AD 23300 - Electronic Media Studio
Electronic Media Studio is an introductory class to artistic practices on the computer. Students will work with digital still images, sounds, stop-frame animation and HTML-based websites and learn how to generate and/or control digital images and sounds interactively using Processing.
AD 32600 - Physical Computing
Physical Computing: Arduino and Processing focuses on electronics and computer graphics programming for artists and designers. Using Arduino and Processing, students learn to create expressive audiovisual systems that can respond to events in the physical world (movement, light/temperature change, sound, touch, etc.) through custom interfaces.
AD 33400 - New Media Culture
New Media Culture explores the cultural significance, social implications and artistic applications of new media technologies. Through discussion, reading, screenings, guest lectures and creative experiments students address questions such as: What are the cultural, political and aesthetic possibilities of a society permeated by social media, smart phones, video and digital cameras, computer interfaces, search engines, locative media and video games? And how might they differ from ‘old’ media?

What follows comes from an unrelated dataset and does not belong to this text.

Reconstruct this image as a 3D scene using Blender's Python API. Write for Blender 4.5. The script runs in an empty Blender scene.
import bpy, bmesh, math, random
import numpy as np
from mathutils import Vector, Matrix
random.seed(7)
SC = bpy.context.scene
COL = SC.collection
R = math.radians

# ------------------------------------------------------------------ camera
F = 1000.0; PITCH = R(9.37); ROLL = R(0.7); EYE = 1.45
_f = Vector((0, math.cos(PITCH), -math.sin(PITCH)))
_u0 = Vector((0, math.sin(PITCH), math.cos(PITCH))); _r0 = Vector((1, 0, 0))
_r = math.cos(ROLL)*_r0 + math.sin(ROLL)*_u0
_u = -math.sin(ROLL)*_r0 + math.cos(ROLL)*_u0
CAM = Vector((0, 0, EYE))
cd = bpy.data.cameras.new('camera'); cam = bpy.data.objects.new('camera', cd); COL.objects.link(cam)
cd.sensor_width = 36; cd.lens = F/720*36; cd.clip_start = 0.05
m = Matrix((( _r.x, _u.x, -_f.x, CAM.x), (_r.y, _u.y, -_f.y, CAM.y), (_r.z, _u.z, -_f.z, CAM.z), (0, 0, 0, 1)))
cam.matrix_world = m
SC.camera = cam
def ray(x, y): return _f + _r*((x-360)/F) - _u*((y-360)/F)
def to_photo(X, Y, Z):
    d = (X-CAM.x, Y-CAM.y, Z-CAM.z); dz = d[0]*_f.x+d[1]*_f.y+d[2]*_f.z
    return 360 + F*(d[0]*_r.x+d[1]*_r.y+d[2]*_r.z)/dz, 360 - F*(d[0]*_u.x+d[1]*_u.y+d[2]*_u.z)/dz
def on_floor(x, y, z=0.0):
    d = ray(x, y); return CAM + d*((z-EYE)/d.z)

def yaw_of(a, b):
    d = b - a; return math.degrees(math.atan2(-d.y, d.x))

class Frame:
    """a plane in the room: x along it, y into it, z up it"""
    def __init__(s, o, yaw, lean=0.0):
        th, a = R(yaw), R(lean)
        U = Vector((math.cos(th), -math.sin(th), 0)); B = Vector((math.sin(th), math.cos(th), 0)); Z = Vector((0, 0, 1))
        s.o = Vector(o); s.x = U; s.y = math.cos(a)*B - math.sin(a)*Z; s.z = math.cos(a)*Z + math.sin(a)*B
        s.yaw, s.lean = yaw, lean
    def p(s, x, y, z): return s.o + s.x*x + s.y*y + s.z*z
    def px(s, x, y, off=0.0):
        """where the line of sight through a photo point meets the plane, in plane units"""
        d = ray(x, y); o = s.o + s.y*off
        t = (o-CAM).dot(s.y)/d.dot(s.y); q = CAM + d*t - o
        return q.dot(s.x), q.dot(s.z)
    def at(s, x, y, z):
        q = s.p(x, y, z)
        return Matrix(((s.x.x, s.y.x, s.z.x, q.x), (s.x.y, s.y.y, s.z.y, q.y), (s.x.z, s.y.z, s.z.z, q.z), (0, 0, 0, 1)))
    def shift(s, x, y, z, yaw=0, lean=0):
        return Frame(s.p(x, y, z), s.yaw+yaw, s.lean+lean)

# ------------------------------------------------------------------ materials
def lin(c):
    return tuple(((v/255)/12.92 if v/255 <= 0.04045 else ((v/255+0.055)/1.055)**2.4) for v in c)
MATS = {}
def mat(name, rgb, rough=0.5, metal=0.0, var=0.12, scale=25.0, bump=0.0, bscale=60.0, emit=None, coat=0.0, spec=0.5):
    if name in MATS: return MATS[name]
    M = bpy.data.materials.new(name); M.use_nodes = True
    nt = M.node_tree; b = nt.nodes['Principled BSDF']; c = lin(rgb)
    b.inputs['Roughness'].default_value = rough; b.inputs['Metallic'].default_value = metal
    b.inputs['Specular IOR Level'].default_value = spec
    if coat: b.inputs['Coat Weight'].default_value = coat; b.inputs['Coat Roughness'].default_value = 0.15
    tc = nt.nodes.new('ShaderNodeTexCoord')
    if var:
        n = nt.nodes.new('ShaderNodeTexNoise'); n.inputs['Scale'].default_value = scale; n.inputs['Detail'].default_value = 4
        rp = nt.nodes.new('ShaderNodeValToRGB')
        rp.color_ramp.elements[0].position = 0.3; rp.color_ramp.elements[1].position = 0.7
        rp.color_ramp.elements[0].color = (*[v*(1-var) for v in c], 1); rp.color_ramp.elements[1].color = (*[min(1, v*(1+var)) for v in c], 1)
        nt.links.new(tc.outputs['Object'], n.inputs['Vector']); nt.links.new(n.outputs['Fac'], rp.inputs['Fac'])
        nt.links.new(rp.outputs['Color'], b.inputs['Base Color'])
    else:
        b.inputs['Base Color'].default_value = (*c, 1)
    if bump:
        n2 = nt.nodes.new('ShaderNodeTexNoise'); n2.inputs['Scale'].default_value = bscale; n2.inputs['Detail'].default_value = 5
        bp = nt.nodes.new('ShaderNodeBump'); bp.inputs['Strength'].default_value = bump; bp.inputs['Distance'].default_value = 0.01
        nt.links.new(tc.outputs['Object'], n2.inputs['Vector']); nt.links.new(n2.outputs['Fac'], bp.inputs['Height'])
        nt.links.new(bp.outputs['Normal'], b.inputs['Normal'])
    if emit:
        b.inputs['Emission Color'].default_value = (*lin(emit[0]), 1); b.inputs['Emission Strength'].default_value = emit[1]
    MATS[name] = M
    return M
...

AD 41700 - Variable Topics in Electronic and Time-Based Art
Variable Topics in Electronic and Time-Based Art is an advanced undergraduate course with changing topics based on the semester offered, faculty teaching the course and/or student interest. In the past this class has been offered with the following course titles: Robots, Art and Culture; Computer Games; Electronic Fashion and Wearable Computing; Nature, Art and Technology.